■ WHAT YOU WILL DO
State only how many lines contain the string "part".

■ RAW DATA
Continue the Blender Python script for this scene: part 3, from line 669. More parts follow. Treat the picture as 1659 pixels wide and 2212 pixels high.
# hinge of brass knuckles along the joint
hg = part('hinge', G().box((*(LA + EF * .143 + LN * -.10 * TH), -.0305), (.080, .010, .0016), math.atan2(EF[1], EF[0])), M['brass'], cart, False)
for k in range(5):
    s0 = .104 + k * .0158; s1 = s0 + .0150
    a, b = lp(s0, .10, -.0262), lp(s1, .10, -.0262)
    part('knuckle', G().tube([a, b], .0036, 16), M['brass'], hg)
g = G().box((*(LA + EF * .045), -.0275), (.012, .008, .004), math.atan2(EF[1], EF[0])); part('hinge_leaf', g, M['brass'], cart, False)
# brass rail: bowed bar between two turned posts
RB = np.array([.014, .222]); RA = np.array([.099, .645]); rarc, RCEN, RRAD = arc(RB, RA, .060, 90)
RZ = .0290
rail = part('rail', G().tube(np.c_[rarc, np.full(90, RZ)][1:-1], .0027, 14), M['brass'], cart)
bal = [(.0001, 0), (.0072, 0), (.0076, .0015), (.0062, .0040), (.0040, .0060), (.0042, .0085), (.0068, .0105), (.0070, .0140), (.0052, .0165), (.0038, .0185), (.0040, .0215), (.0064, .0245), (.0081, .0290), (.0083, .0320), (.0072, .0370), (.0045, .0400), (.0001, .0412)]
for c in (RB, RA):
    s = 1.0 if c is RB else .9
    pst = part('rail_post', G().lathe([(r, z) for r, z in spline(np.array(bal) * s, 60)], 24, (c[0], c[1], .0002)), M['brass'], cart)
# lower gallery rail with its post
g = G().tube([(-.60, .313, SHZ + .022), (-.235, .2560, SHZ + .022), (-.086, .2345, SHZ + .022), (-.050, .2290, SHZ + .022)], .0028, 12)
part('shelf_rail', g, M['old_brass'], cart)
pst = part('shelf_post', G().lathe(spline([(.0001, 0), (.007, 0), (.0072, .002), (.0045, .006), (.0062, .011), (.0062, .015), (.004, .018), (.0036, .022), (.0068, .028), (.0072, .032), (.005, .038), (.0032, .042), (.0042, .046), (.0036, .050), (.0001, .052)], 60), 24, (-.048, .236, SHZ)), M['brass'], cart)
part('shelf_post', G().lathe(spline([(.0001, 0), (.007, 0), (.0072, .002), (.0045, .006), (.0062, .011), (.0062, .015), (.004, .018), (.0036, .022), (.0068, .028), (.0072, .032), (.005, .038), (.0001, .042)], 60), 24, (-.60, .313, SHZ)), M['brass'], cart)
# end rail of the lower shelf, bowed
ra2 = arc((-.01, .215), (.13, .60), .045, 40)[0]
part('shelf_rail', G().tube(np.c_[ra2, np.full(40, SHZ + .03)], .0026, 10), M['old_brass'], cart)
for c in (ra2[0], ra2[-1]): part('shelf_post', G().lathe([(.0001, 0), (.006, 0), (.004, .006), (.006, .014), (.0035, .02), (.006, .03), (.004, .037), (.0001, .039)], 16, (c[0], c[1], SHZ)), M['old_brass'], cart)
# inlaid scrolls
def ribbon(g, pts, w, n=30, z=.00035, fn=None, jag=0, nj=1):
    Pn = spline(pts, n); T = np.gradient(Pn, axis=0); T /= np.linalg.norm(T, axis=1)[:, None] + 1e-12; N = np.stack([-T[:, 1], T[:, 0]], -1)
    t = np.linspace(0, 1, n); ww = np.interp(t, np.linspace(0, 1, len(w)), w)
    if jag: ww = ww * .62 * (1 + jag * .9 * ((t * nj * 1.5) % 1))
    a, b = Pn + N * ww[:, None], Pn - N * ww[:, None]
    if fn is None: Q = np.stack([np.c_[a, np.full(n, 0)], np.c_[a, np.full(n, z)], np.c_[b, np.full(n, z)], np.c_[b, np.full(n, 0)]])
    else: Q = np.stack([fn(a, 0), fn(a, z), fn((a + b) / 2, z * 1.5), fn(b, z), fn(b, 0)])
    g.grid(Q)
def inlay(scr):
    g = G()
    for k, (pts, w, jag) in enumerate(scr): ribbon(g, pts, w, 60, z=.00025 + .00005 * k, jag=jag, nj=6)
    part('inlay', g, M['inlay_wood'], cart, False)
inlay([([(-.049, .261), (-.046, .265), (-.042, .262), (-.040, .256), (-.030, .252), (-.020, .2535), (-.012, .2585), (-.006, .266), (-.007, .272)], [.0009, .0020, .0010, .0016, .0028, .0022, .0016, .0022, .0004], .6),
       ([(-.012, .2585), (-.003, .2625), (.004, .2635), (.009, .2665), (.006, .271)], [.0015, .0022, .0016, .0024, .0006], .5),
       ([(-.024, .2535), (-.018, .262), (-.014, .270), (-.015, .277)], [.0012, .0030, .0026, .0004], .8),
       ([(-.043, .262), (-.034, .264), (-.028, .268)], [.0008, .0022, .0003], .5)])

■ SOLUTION
12